Li Min Mo explores the archeological power of writing @ Talking Writing.
Words have had great power over my life. Like memories, they formed part of my history.
At age three, I heard over and over again from my older sisters and my Ma that my dad had been executed.
Many decades later, I learned that my dad was one among countless political prisoners taken in 1949 by the Chinese Communist Party under Mao Zedong. Not one of those prisoners was given a proper burial, nor were their loved ones allowed to mourn. Execution was a big word; not being allowed to mourn would haunt me.
I didn’t know a survivor had the responsibility to uncover the lies, the unmarked graves, the injustice that still exists among us.
Only after struggling with the vicissitudes of life for decades did I come to writing. I discovered grief has color and shape and texture. The choking horrors and the complexity of human upheavals could all become tangible by the act of writing. A writer could bring light to testimonies.
Before I found words, I was filled with a passion for shapes and their lines. My eyes were my pencil or brush.
I looked outside on a blustery winter morning and saw my mother making a fire, her back the perfect image of a pear shape. Her gold silk robe was worn, the intricately embroidered red flowers and green leaves split open, bits of silk padding sticking out.

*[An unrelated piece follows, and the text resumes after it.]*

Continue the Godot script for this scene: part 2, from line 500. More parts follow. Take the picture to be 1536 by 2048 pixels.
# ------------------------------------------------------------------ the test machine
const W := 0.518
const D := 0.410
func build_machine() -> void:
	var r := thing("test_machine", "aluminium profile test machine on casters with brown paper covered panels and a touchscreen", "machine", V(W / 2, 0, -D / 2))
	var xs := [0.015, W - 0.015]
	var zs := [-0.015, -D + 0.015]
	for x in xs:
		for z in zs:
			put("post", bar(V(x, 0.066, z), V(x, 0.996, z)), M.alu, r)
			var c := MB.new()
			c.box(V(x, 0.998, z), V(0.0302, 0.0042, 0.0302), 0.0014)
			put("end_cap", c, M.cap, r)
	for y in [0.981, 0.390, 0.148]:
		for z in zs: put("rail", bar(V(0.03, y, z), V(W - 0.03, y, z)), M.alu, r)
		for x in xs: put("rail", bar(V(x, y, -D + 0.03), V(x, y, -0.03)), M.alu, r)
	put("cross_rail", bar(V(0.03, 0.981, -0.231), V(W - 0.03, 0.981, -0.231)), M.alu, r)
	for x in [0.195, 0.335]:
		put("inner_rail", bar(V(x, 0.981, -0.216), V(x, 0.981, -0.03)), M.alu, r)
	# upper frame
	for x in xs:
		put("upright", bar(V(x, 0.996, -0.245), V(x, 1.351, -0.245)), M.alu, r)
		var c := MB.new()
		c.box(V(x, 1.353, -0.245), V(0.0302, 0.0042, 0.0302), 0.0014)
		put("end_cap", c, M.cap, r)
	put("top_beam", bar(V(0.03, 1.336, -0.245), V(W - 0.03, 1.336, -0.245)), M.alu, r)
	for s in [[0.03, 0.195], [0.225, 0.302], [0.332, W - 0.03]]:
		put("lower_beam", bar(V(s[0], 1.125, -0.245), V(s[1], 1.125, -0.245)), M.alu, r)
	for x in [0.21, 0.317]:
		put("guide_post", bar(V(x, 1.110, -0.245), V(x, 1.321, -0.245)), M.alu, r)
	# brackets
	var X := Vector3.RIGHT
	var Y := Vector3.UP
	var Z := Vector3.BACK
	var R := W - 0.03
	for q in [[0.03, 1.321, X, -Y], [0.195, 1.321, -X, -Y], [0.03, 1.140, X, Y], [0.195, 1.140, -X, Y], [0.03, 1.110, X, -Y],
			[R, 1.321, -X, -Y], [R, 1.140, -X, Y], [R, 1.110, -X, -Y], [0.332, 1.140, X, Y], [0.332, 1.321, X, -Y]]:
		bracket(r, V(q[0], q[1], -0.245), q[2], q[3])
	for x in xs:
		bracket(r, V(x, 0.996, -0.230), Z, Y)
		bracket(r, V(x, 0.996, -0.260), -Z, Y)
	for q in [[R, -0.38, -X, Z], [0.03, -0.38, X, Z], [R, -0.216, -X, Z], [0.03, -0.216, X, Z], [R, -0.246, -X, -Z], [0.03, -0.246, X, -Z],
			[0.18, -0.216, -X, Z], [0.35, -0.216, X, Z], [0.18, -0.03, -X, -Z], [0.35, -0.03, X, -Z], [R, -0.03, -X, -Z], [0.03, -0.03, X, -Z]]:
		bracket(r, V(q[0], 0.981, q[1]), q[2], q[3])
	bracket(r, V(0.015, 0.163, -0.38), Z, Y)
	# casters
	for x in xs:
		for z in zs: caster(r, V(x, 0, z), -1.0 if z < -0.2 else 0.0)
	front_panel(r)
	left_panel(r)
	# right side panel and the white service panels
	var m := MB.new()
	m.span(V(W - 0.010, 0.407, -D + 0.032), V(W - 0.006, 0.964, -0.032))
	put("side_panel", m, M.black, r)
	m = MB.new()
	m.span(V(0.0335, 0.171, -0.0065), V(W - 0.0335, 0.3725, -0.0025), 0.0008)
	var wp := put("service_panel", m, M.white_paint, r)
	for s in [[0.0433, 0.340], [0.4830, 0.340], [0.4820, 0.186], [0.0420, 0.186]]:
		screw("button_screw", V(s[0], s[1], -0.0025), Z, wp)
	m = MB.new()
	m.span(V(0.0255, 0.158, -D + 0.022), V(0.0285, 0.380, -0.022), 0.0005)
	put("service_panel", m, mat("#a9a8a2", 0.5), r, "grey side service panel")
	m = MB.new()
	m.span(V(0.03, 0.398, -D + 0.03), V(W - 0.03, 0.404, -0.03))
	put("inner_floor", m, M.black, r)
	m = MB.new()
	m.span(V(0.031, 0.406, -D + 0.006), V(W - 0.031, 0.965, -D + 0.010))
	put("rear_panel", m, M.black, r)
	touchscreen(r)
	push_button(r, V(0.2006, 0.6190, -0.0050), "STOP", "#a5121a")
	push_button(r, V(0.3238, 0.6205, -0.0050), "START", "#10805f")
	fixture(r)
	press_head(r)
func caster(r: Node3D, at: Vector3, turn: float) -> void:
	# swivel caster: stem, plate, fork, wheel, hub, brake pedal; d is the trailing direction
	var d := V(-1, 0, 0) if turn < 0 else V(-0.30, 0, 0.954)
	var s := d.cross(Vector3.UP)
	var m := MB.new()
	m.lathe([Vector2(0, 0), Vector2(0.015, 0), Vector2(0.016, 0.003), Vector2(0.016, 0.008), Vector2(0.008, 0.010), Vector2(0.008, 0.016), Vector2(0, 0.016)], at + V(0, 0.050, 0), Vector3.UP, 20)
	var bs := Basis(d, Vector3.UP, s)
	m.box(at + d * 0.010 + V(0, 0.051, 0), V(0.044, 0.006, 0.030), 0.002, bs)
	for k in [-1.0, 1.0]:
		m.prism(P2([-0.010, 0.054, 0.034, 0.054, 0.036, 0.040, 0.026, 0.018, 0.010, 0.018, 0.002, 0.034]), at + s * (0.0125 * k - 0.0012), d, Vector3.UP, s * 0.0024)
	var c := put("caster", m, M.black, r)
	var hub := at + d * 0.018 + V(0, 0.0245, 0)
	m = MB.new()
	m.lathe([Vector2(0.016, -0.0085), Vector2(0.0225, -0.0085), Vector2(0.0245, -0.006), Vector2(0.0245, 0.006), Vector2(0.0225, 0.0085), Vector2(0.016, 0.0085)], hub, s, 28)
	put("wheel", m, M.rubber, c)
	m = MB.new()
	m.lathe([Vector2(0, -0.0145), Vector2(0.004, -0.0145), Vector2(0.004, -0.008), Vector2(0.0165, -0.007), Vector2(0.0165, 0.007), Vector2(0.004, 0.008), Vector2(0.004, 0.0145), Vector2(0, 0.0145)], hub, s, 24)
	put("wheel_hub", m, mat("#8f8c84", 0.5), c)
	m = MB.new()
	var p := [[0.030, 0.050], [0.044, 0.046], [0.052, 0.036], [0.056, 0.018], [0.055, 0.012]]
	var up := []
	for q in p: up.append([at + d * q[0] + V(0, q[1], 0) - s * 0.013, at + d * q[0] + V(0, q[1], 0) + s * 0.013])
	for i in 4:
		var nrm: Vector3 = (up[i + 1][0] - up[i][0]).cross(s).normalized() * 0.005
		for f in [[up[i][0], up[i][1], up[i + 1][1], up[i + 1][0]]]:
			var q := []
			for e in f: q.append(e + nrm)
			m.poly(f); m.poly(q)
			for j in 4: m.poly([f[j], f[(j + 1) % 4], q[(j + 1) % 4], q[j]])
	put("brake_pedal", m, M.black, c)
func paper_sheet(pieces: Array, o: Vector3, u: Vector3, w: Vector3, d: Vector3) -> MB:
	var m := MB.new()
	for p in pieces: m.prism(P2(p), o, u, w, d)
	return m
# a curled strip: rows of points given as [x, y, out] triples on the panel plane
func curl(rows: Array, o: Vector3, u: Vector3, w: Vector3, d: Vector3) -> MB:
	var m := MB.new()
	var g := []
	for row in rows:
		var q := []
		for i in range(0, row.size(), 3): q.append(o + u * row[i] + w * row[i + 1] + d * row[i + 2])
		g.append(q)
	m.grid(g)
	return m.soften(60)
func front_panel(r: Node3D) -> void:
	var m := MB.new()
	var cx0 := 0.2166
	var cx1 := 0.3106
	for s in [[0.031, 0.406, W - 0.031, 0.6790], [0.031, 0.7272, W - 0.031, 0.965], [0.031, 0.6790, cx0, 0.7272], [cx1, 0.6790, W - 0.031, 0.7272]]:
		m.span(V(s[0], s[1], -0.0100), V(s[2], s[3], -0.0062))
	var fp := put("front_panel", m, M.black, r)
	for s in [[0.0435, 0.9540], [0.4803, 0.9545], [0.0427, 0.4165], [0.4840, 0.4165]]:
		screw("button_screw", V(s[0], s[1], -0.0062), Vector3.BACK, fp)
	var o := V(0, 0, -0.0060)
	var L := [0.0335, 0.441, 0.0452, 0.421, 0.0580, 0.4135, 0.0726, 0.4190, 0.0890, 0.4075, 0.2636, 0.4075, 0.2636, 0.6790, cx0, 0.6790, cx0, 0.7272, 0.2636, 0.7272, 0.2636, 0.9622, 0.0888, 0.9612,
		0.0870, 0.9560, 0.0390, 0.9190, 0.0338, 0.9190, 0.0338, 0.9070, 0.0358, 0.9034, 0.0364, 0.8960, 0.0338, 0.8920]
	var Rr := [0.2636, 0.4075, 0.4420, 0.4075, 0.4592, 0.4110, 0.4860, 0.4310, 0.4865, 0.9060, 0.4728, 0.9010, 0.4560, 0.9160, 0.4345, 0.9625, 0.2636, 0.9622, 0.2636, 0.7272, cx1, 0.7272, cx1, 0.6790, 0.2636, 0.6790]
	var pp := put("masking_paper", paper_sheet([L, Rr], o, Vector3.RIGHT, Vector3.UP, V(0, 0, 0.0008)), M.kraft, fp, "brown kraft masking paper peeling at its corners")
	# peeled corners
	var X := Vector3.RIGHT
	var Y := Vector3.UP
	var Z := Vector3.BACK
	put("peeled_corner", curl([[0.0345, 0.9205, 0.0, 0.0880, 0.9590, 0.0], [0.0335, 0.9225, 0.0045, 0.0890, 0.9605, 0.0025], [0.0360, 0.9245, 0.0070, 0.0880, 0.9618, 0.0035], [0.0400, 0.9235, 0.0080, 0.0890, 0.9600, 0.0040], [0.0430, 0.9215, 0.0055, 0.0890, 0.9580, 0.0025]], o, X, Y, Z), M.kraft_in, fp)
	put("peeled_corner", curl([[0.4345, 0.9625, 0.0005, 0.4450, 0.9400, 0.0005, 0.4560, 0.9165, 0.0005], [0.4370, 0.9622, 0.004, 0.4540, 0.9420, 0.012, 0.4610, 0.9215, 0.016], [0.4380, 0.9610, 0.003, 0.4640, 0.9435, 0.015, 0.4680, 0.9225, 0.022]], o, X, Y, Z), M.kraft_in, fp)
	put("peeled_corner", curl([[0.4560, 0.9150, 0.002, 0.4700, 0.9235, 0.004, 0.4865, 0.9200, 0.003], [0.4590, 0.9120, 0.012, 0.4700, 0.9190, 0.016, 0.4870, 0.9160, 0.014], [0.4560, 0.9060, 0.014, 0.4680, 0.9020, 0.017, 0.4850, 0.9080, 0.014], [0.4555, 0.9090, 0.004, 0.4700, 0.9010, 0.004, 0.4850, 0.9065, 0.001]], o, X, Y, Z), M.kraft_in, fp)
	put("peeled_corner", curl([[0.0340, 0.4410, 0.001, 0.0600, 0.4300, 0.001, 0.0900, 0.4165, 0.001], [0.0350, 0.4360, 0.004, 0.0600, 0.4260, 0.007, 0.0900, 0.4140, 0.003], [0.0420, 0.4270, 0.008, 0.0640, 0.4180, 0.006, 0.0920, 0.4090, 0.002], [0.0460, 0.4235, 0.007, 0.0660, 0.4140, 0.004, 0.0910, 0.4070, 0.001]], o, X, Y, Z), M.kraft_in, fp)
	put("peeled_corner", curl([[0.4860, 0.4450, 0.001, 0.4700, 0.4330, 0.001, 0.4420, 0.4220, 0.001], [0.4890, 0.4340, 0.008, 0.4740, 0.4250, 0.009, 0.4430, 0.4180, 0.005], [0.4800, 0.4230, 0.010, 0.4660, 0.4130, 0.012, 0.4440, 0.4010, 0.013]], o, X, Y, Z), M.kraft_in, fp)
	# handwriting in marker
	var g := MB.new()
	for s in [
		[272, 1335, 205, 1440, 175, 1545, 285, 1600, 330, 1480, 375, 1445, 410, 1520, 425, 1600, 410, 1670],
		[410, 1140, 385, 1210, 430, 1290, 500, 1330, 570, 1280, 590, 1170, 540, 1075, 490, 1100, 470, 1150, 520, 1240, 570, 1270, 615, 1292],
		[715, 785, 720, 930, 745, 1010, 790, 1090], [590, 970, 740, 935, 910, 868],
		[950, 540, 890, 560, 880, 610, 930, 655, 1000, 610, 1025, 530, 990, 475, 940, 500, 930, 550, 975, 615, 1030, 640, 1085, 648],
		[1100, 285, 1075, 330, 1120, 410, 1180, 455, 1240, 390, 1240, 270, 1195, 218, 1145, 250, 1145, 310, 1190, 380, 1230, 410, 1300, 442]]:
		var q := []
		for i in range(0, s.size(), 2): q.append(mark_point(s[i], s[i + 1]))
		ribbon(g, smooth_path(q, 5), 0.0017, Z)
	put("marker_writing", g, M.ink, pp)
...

Every morning after that, I looked out the window and sketched with my mind’s eye what was out there. My mother’s back was so comforting and powerful. With her right hand holding a palm fan, she was the fire maker and symbol of peace.
Another day, I saw a neighbor holding a chicken, its wings clipped back. She was preparing to slaughter the bird as a sacrifice for her deceased husband. A short, thin woman, she wore a thick dark-blue jacket; her back looked like a poorly wrapped package. The chicken’s dangling neck, on the verge of being slashed, was a sad curvature.
A soldier approached, his gun slung over his shoulder. Its metallic harshness was very much like the stiff, upright posture of the small man, his mouth twisted by threatening words: “No mourning, no sacrifice!!! That’s the order!!! No mourning!!